La gola è un vizio che non finisce mai, ed è quel vizio che cresce sempre quanto più l’uomo invecchia.

CARLO GOLDONI

Passeggiare per le vie di una città in questo tempo già segnato dai simboli natalizi è come fare un pellegrinaggio pagano nella terra di Bengodi. E anche un modo per imparare quante cose non necessarie siano contrabbandate come indispensabili. Naturalmente, oltre alla vista, è soprattutto la gola a essere catturata. Certo, il cibo non è mai stato solo un semplice mezzo di sopravvivenza, ma ha sempre tra­scinato con sé suggestivi significati simbolici di amicizia, di condivi­sione umana, persino di fascino e bellezza. C’è, però, sempre in ag­guato – come in tutte le realtà usate dall’uomo – l’eccesso, il peccato di gola, divenuto uno dei sette vizi capitali, bollato anche da Dante e da una schiera immane di scrittori, predicatori e moralisti.

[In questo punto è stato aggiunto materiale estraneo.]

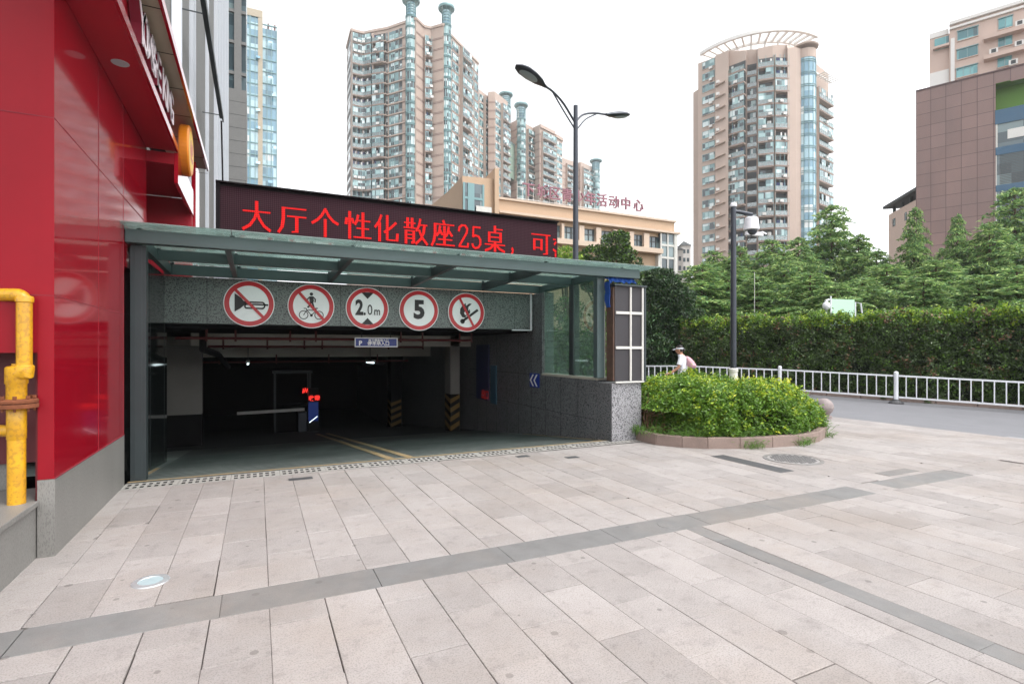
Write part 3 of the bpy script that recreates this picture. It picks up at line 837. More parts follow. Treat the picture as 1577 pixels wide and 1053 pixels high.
poly(m, p, [(-.19, .13), (-.10, .075), (-.06, .03), (-.02, .015), (-.02, -.015), (-.06, -.025), (-.10, -.06), (-.19, -.11)])
arc = lambda cx, cz, r, a0, a1, n=10: [(cx + r * cos(a0 + (a1 - a0) * k / n), cz + r * sin(a0 + (a1 - a0) * k / n)) for k in range(n + 1)]
stroke(m, p, [(-.05, 0.02), (.20, 0.02)] + arc(.20, -.02, .04, pi / 2, -pi / 2) + [(-.02, -.06)] + arc(-.02, -.035, .025, -pi / 2, -3 * pi / 2) + [(.25, -.01)], .02)
stroke(m, p, [(.235, -.012), (.285, -.012)], .022)
m.v = [(p[0] + (x_ - p[0]) * 1.12 - .02, y_, p[2] + (z_ - p[2]) * 1.35) for x_, y_, z_ in m.v]; m.build('trumpet', 'sign_black', t, recalc=False)
slash(t, p, R0, radians(-47))
t, p = sign_base(479.5, 471.5, 'round sign barring walkers and bicycles, second from the red wall')
m = MB()
poly(m, p, arc(0.0, .225, .03, 0, 2 * pi, 14)[:-1])
poly(m, p, [(-.035, .18), (.03, .185), (.045, .10), (.03, .06), (-.025, .06), (-.03, .10)])
stroke(m, p, [(-.03, .17), (-.075, .12), (-.07, .09)], .022); stroke(m, p, [(.03, .17), (.07, .13), (.065, .08)], .022)
stroke(m, p, [(-.01, .07), (-.02, .02), (-.06, -.02)], .03); stroke(m, p, [(.015, .07), (.03, .02), (.05, -.045), (.07, -.045)], .03)
for cx in (-.135, .135): stroke(m, p, arc(cx, -.165, .075, 0, 2 * pi, 22), .014)
stroke(m, p, [(-.135, -.165), (-.08, -.075), (.09, -.075), (.135, -.165)], .014); stroke(m, p, [(-.08, -.075), (-.0, -.17), (.09, -.075)], .014)
stroke(m, p, [(-.08, -.075), (-.09, -.045), (-.13, -.045)], .014); stroke(m, p, [(.09, -.075), (.08, -.04)], .012); stroke(m, p, [(.05, -.038), (.11, -.038)], .018)
poly(m, p, arc(0, -.17, .025, 0, 2 * pi, 12)[:-1])
m.build('walker_and_bicycle', 'sign_black', t, recalc=False)
slash(t, p, R0, radians(-49))
t, p = sign_base(566, 475, 'round height limit sign reading 2.0m between two black wedges')
m = MB()
poly(m, p, [(-.11, .30), (-.055, .312), (.055, .312), (.11, .30), (0, .185)]); poly(m, p, [(-.11, -.30), (0, -.185), (.11, -.30), (.055, -.312), (-.055, -.312)])
m.build('wedges', 'sign_black', t, recalc=False)
m = MB()
Tn = lambda dx, dz: (lambda a_, b_, c_: (p[0] + dx + a_ * .82, SY - .006 - c_, p[2] + dz + b_ * 1.1))
text_geo('2', .36, .001, .014, Tn(-.155, .0), m); text_geo('.', .26, .001, .01, Tn(-.055, -.035), m); text_geo('0', .26, .001, .0, Tn(.045, -.035), m); text_geo('m', .2, .001, .003, Tn(.185, -.055), m)
m.build('numerals', 'sign_black', t, recalc=False)
t, p = sign_base(645.5, 478, 'round speed limit sign with a large black 5, fourth from the red wall')
m = MB(); text_geo('5', .50, .001, .022, lambda a_, b_, c_: (p[0] + a_ * .95, SY - .006 - c_, p[2] + b_), m); m.build('numeral', 'sign_black', t, recalc=False)
t, p = sign_base(718.5, 481, 'round no naked flame sign with a burning match, last towards the glass side')
m = MB()
poly(m, p, [(-.02, .17), (-.075, .13), (-.125, .06), (-.13, -.02), (-.085, -.09), (-.02, -.10), (.04, -.06), (.07, .0), (.06, .06), (.03, .03), (.035, .10), (.10, .16), (.05, .165), (-.01, .12)])
stroke(m, p, [(-.075, -.16), (.21, .045)], .045)
poly(m, p, arc(-.08, -.165, .045, 0, 2 * pi, 14)[:-1])
m.v = [(p[0] + (x_ - p[0]) * 1.15, y_, p[2] + (z_ - p[2]) * 1.15) for x_, y_, z_ in m.v]; m.build('flame_and_match', 'sign_black', t, recalc=False)
m = MB(); poly(m, p, [(-.03, .03), (-.06, -.02), (-.03, -.06), (.01, -.045), (.02, -.01)], .0072); stroke(m, p, [(-.02, -.095), (.17, .042)], .012, .0072)
m.build('flame_core', 'sign_white', t, recalc=False)
slash(t, p, R0, radians(-62))

# ---- canopy
CY0 = 7.70
t = thing('glass_canopy', 'green steel and glass canopy over the garage entrance on three posts', 'canopy', (2.4, CY0, 0))
m = MB(); m.box(-1.43, 6.22, CY0, CY0 + .14, 2.885, 3.045); m.build('front_beam', 'steel_green', t, bevel=.006)
m = MB(); m.box(-1.40, -1.24, CY0 + .145, CY0 + .30, 0, 2.88); m.box(-1.36, -1.28, CY0 + .139, CY0 + .1445, .02, 2.87); m.build('post', 'steel_dark', t, bevel=.008)
m = MB(); m.box(5.40, 5.56, CY0 + .145, CY0 + .27, 1.105, 2.88); m.build('post', 'steel_green', t, bevel=.008)
m = MB(); m.box(5.60, 5.76, 8.98, 9.12, 1.105, 2.88); m.build('post', 'steel_dark', t, bevel=.008)
for xx in (-1.40, -.42, 1.17, 2.75, 4.28, 5.66):
    m = MB(); m.beam((xx + .06, CY0 + .145, 2.99), (xx + .06, LY - .005, 2.945), .07, .15); m.build('rafter', 'steel_dark' if 0 < xx < 5 else 'steel_green', t)
m = MB(); m.box(-1.42, 5.72, 9.15, 9.24, 2.905, 3.052); m.build('purlin', 'steel_green', t)
m = MB(); m.box(-1.42, 5.72, LY - .09, LY - .006, 2.865, 3.04); m.build('purlin', 'steel_green', t)
xe = [-1.45, -.30, 1.22, 2.80, 4.34, 6.5]
for i in range(5):
    m = MB(); m.box(xe[i] + .004, xe[i + 1] - .004, 7.46, 10.75, 3.075, 3.087); m.build('glass_panel', 'canopy_glass', t)
m = MB()
for i in range(6):
    for yy in (7.8, 9.2, 10.55):
        xx = min(max(xe[i], -1.3), 5.9); m.lathe(xx, yy, [(.03, 3.03), (.03, 3.0735)], 10)
m.build('glass_spacers', 'steel_dark', t)
m = MB(); m.box(5.63, 5.642, CY0 + .28, 8.975, 1.105, 2.90); m.build('side_glass', 'side_glass', t)
m = MB(); m.box(5.63, 5.642, 9.125, 10.17, 1.105, 2.90); m.build('side_glass', 'side_glass', t)

# ---- LED board
LEDY = 8.1
lx0, lx1 = PY(335, 300, LEDY)[0], PY(858.5, 380, LEDY)[0]
lz0, lz1 = 3.11, 3.825
t = thing('led_board', 'long dark scrolling display board with red lit characters standing on the glass canopy', 'display board', ((lx0 + lx1) / 2, LEDY, lz0))
m = MB(); m.box(lx0, lx1, LEDY, LEDY + .16, lz0, lz1); m.build('cabinet', 'black_frame', t)
m = bpy.data.materials.new('led_face'); m.use_nodes = True; MATS['led_face'] = m
n_ = m.node_tree.nodes; l_ = m.node_tree.links; b_ = n_['Principled BSDF']
ge = n_.new('ShaderNodeNewGeometry'); mp = n_.new('ShaderNodeVectorMath'); mp.operation = 'MULTIPLY'; mp.inputs[1].default_value = (1 / .0262, 0, 1 / .0262)
l_.new(ge.outputs['Position'], mp.inputs[0])
fr = n_.new('ShaderNodeVectorMath'); fr.operation = 'FRACTION'; l_.new(mp.outputs[0], fr.inputs[0])
sb = n_.new('ShaderNodeVectorMath'); sb.operation = 'SUBTRACT'; sb.inputs[1].default_value = (.5, 0, .5); l_.new(fr.outputs[0], sb.inputs[0])
ln = n_.new('ShaderNodeVectorMath'); ln.operation = 'LENGTH'; l_.new(sb.outputs[0], ln.inputs[0])
cr = n_.new('ShaderNodeValToRGB'); cr.color_ramp.elements[0].position = .3; cr.color_ramp.elements[0].color = (*lin(62, 40, 46), 1)
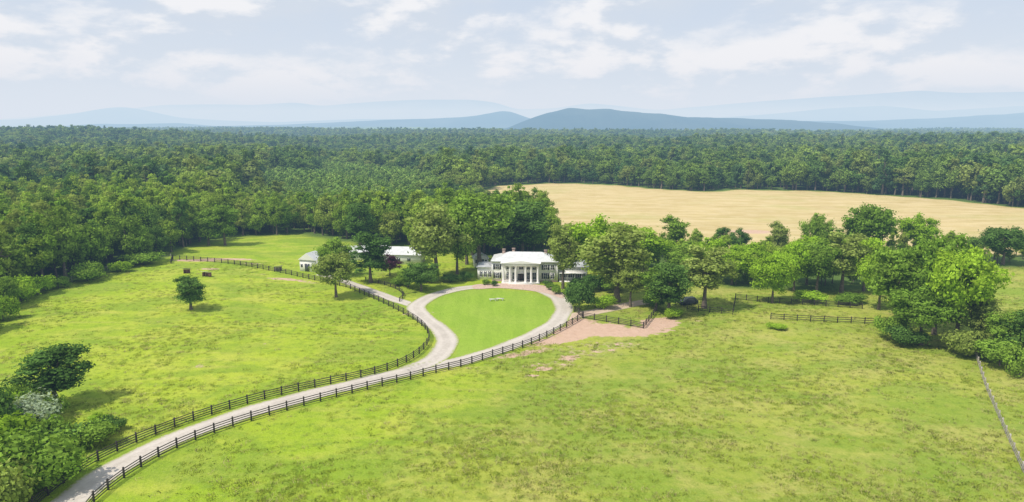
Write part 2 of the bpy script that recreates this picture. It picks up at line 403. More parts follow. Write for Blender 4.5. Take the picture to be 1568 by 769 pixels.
for f in bm.faces:
    if f.normal.z<0: f.normal_flip()
me=bpy.data.meshes.new('forecourt'); bm.to_mesh(me); me.materials.append(M_brickp); obj('brick_forecourt',me)

# ------------------------------------------------------------------ box/part helpers
def boxes_mesh(name,boxes,mats):
    V=[];Q=[];mq=[]
    for i,bx in enumerate(boxes):
        x0,x1,y0,y1,z0,z1=bx[:6]; mi=bx[6] if len(bx)>6 else 0
        V+=[(x0,y0,z0),(x1,y0,z0),(x1,y1,z0),(x0,y1,z0),(x0,y0,z1),(x1,y0,z1),(x1,y1,z1),(x0,y1,z1)]
        o=8*i
        Q+=[(o,o+3,o+2,o+1),(o+4,o+5,o+6,o+7),(o,o+1,o+5,o+4),(o+1,o+2,o+6,o+5),(o+2,o+3,o+7,o+6),(o+3,o,o+4,o+7)]; mq+=[mi]*6
    return mesh_np(name,V,Q,np.zeros((0,3)),mats,mq)
def polymesh(name,V,F,m,bevel=0):
    me=bpy.data.meshes.new(name); me.from_pydata(V,[],F); me.materials.append(m); me.update(); return me
def lathe(name,prof,m,seg=16,loc=(0,0,0),parent=None):
    V=[];Q=[]
    for r,z in prof:
        for k in range(seg): V.append((r*math.cos(2*math.pi*k/seg),r*math.sin(2*math.pi*k/seg),z))
    for i in range(len(prof)-1):
        for k in range(seg):
            k2=(k+1)%seg; Q.append((i*seg+k,i*seg+k2,(i+1)*seg+k2,(i+1)*seg+k))
    V.append((0,0,prof[-1][1])); c=len(V)-1
    T=[((len(prof)-1)*seg+k,(len(prof)-1)*seg+(k+1)%seg,c) for k in range(seg)]
    return obj(name,mesh_np(name,V,Q,T,[m],smooth=False),parent,loc)
def hip(x0,x1,y0,y1,z,h,run=None):
    d=(y1-y0)/2; r=run if run else d
    return [(x0,y0,z),(x1,y0,z),(x1,y1,z),(x0,y1,z),(x0+r,(y0+y1)/2,z+h),(x1-r,(y0+y1)/2,z+h)],[(0,1,5,4),(1,2,5),(2,3,4,5),(3,0,4),(3,2,1,0)]
def gable(x0,x1,y0,y1,z,h,t=.12):
    m=(y0+y1)/2
    return [(x0,y0,z),(x1,y0,z),(x1,m,z+h),(x0,m,z+h),(x1,y1,z),(x0,y1,z)],[(0,1,2,3),(3,2,4,5),(0,3,5),(1,4,2),(0,5,4,1)]
def empty(name,loc,rz=0):
    e=bpy.data.objects.new(name,None); COL.objects.link(e); e.location=loc; e.rotation_euler=(0,0,rz); e.empty_display_size=1; return e
def window(bs,x,y,z,w,h,face='f',shut=True):
    f=.1
    bs+= [(x-w/2,x+w/2,y-.03,y+.02,z,z+h,1),
          (x-w/2-f,x-w/2,y-.08,y+.02,z-f,z+h+f,0),(x+w/2,x+w/2+f,y-.08,y+.02,z-f,z+h+f,0),
          (x-w/2,x+w/2,y-.08,y+.02,z+h,z+h+f,0),(x-w/2,x+w/2,y-.11,y+.02,z-f,z,0),
          (x-w/2,x+w/2,y-.055,y-.031,z+h/2-.03,z+h/2+.03,0),(x-.025,x+.025,y-.05,y-.032,z,z+h/2-.03,0),(x-.025,x+.025,y-.05,y-.032,z+h/2+.03,z+h,0)]
    if shut:
        bs+= [(x-w/2-f-.45,x-w/2-f-.02,y-.06,y+.02,z-.05,z+h+.05,2),(x+w/2+f+.02,x+w/2+f+.45,y-.06,y+.02,z-.05,z+h+.05,2)]

# ------------------------------------------------------------------ mansion
hx,hy=G(797,435); HZ=float(H(hx,hy))
E=empty('white_columned_mansion',(hx,hy,HZ),math.radians(-4)); E.scale=(.97,.92,.79)
def part(name,me): return obj(name,me,E)
part('foundation',boxes_mesh('foundation',[(-8.1,10.1,3.1,13.1,-.5,.45),(10.1,18.3,5.1,13,-.5,.35)],[M_brick]))
part('walls',boxes_mesh('walls',[(-8,10,3.2,13,.45,6.6),(10,18.2,5.2,12.9,.35,4.7),(-12.3,-8,5.0,12,.0,4.2)],[M_white]))
cor=[(-8.35,10.35,2.85,13.35,6.6,6.95),(10.35,18.5,4.9,13.2,4.7,4.95),(-12.6,-8.35,4.7,12.3,4.2,4.45),(-8.1,-7.8,3.1,3.2,.45,6.6),(9.8,10.1,3.1,3.2,.45,6.6)]
part('cornice',boxes_mesh('cornice',cor,[M_trim]))
V,F=hip(-8.45,10.45,2.75,13.45,6.95,2.3,5.0); part('main_roof',polymesh('main_roof',V,F,M_roofw))
V,F=hip(10.36,18.7,4.8,13.3,4.95,2.1,3.4); part('east_wing_roof',polymesh('east_wing_roof',V,F,M_roof))
V,F=hip(-12.7,-8.36,4.6,12.4,4.45,1.0,1.8); part('west_wing_roof',polymesh('west_wing_roof',V,F,M_roof))
ws=[]
for x in (-6.6,6.7,8.6):
    window(ws,x,3.2,1.1,1.0,1.9,shut=(x!=8.6)); window(ws,x,3.2,4.2,1.0,1.6,shut=(x!=8.6))
for x in (-3.6,-1.9,1.9,3.6):
    window(ws,x,3.2,.8,1.0,2.3,shut=False); window(ws,x,3.2,4.2,.95,1.5,shut=False)
window(ws,0,3.2,4.2,1.2,1.6,shut=False)
for x in (11.6,13.6,15.6,17.2): window(ws,x,5.2,1.2,1.0,1.8,shut=(x<17))
for x in (-11.3,-10.1,-8.9): window(ws,x,5.0,1.0,.8,2.0,shut=False)
part('windows',boxes_mesh('windows',ws,[M_trim,M_glass,M_shut]))
sw=[]
for y in (6,9,11.5): sw.append((-8.05,-8.02+.03,y-.45,y+.45,4.9,6.1,0))
part('side_windows',boxes_mesh('side_windows',sw,[M_glass]))
part('front_door',boxes_mesh('front_door',[(-.55,.55,3.12,3.2,.45,2.7,0),(-.95,-.6,3.1,3.2,.45,2.7,1),(.6,.95,3.1,3.2,.45,2.7,1),(-1.05,1.05,3.05,3.2,2.75,3.3,2)],[M_door,M_glass,M_trim]))
part('portico_floor',boxes_mesh('portico_floor',[(-5.2,5.2,0,3.09,-.3,.42),(-3,3,-.4,-.003,-.3,.28),(-3.4,3.4,-.8,-.403,-.3,.14)],[M_stone]))
prof=[(.42,0),(.42,.12),(.36,.16),(.34,.25),(.30,.3),(.31,1.6),(.29,3.4),(.255,5.1),(.26,5.15),(.31,5.25),(.36,5.36),(.36,5.5)]
for k,x in enumerate((-4.7,-2.9,-1.35,1.35,2.9,4.7)): lathe('column_%d'%(k+1),prof,M_trim,18,(x,.45,.42),E)
part('entablature',boxes_mesh('entablature',[(-5.15,5.15,.05,3.19,5.92,6.75),(-5.4,5.4,-.2,2.84,6.75,6.98)],[M_trim]))
V=[(-5.5,-.3,6.98),(5.5,-.3,6.98),(0,-.3,7.9),(-5.5,5.5,6.98),(5.5,5.5,6.98),(0,5.5,7.9)]
part('pediment_roof',polymesh('pediment_roof',V,[(1,4,5,2),(3,0,2,5),(0,1,2),(4,3,5),(0,3,4,1)],M_trim))
part('chimneys',boxes_mesh('chimneys',[(-5.6,-4.8,8.5,9.5,6.9,9.8),(-2.9,-2.1,9.5,10.5,6.9,9.9),(6.2,7.0,8.5,9.5,6.9,9.6),(-5.7,-4.7,8.4,9.6,9.8,9.95),(-3.0,-2.0,9.4,10.6,9.9,10.05),(6.1,7.1,8.4,9.6,9.6,9.75)],[M_brick]))
part('east_porch',boxes_mesh('east_porch',[(10.4,18,3.4,5.1,-.3,.3),(10.6,10.75,3.5,3.65,.3,2.9),(12.6,12.75,3.5,3.65,.3,2.9),(14.6,14.75,3.5,3.65,.3,2.9),(16.6,16.75,3.5,3.65,.3,2.9),(10.4,18,3.3,5.19,2.9,3.1)],[M_trim]))

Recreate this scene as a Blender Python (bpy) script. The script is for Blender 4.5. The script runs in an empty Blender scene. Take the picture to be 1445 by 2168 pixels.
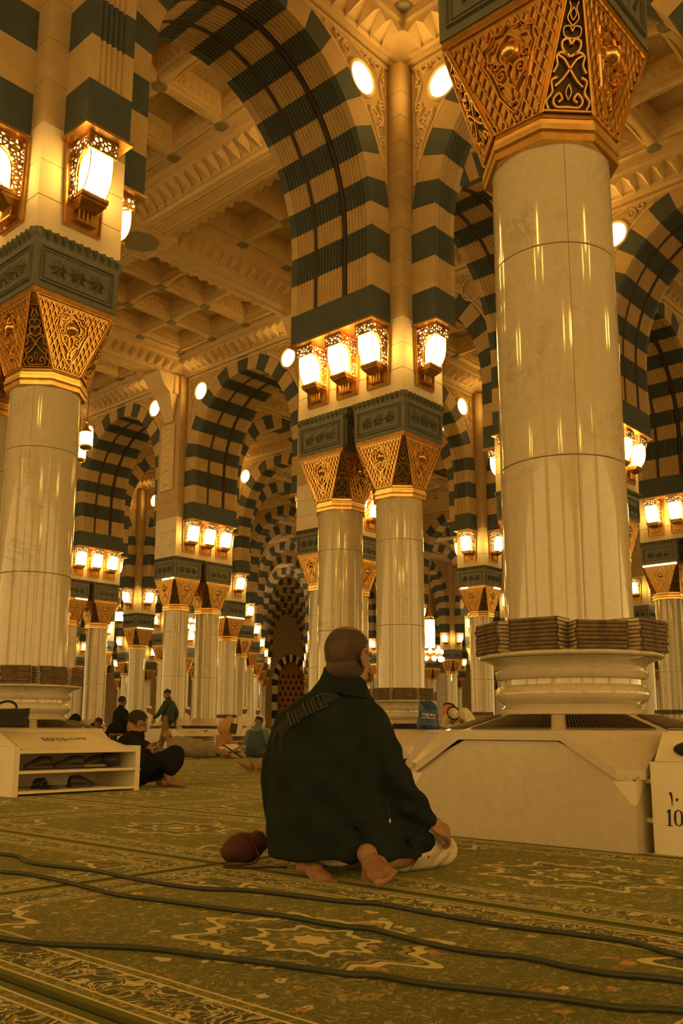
import bpy, bmesh, math, random
from mathutils import Vector, Matrix, noise as mnoise
R = math.radians
pi = math.pi
scene = bpy.context.scene
COL = scene.collection
rnd = random.Random(7)

# ---------------------------------------------------------------- camera, light, exposure
# x runs along the hall's short bays, y along its long bays, z up from the carpet
YAW = 0.7328573
CAM = Vector((-10.68945, -9.03799, 0.55237))
def _camera():
    pit, rol = 0.179087, 0.00330295
    # heading: 42 degrees off the y axis
    u = Vector((math.sin(YAW), -math.cos(YAW), 0))
    right = Vector((math.sin(YAW), -math.cos(YAW), 0))
    fw = Vector((math.cos(YAW), math.sin(YAW), 0))
    d = fw * math.cos(pit) + Vector((0, 0, 1)) * math.sin(pit)
    up = -fw * math.sin(pit) + Vector((0, 0, 1)) * math.cos(pit)
    c, s = math.cos(rol), math.sin(rol)
    r2 = right * c + up * s
    u2 = up * c - right * s
    cam = bpy.data.cameras.new('camera')
    cam.sensor_fit = 'VERTICAL'; cam.sensor_height = 36.0; cam.sensor_width = 24.0
    cam.lens = 1921.696 * 36.0 / 2168.0
    cam.shift_y = 111.9856 / 2168.0
    cam.clip_start = 0.05; cam.clip_end = 500
    o = bpy.data.objects.new('camera', cam); COL.objects.link(o)
    m = Matrix((r2, u2, -d)).transposed().to_4x4(); m.translation = CAM
    o.matrix_world = m
    scene.camera = o
_camera()
scene.view_settings.view_transform = 'Standard'
scene.view_settings.look = 'None'
scene.view_settings.gamma = 1.0
scene.view_settings.use_curve_mapping = False
scene.view_settings.exposure = 2.52
w = bpy.data.worlds.new('hall_glow'); scene.world = w; w.use_nodes = True
w.node_tree.nodes['Background'].inputs[0].default_value = (1.0, 0.61, 0.18, 1)
w.node_tree.nodes['Background'].inputs[1].default_value = 0.42
LAMP_COL = (1.0, 0.70, 0.30)
def area_lamp(name, loc, size, power, col=(1.0, 0.63, 0.21)):
    # hanging chandeliers of the bays behind and above the camera, outside the frame
    l = bpy.data.lights.new(name, 'AREA'); l.shape = 'DISK'; l.size = size; l.energy = power; l.color = col
    o = bpy.data.objects.new(name, l); COL.objects.link(o); o.location = loc
    return o

def cw(X, Y, Z=0.0):
    """camera-aligned metres (X to the right, Y away) -> hall coordinates"""
    return Vector((CAM.x + X * math.sin(YAW) + Y * math.cos(YAW), CAM.y - X * math.cos(YAW) + Y * math.sin(YAW), Z))
CROT = YAW - pi / 2          # z rotation that lines a local frame up with X right / Y away

# ---------------------------------------------------------------- object helpers
def tag(o, label=None, cat=None, group=None, kind=None):
    if label: o['label'] = label
    if cat: o['category'] = cat
    if group: o['group'] = group
    if kind: o['kind'] = kind
    return o
def thing(name, label, cat, loc=(0, 0, 0), rz=0.0, group=None, kind=None):
    o = bpy.data.objects.new(name, None); o.empty_display_size = 0.1
    COL.objects.link(o); o.location = loc; o.rotation_euler = (0, 0, rz)
    return tag(o, label, cat, group, kind)
def inst(name, mesh, parent=None, loc=(0, 0, 0), rz=0.0, label=None, mat4=None):
    o = bpy.data.objects.new(name, mesh); COL.objects.link(o)
    if parent: o.parent = parent
    if mat4 is not None: o.matrix_local = mat4
    else:
        o.location = loc; o.rotation_euler = (0, 0, rz)
    if label: o['label'] = label
    return o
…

Che questo vizio non finisca mai, anzi, si acutizzi persino nella vecchiaia quando dovrebbe presumibilmente spegnersi, ce lo ricor­da Ridolfo, il gestore della famosa Bottega del caffè, la commedia che Carlo Goldoni scrisse nel 1750. Ma il pensiero potrebbe correre a quel forte e incisivo film di Marco Ferreri del 1973 che ha un titolo emblematico, La grande abbuffata, e che intreccia in modo sferzante e tragico cibo, sesso, morte. Senza voler ripetere le pur fondate queri­monie sullo spreco, sul consumismo, sulla sfacciataggine del benes­sere che celebra le sue idolatriche liturgie proprio in questi giorni sa­cri, dobbiamo un po’ tutti riconoscere la necessità di una maggiore sobrietà. Non, però, per semplici motivi dietetici, bensì per guardare ai margini di quelle strade e città dove si accampano tanti che non hanno neppure il minimo per un pranzo di mera sopravvivenza.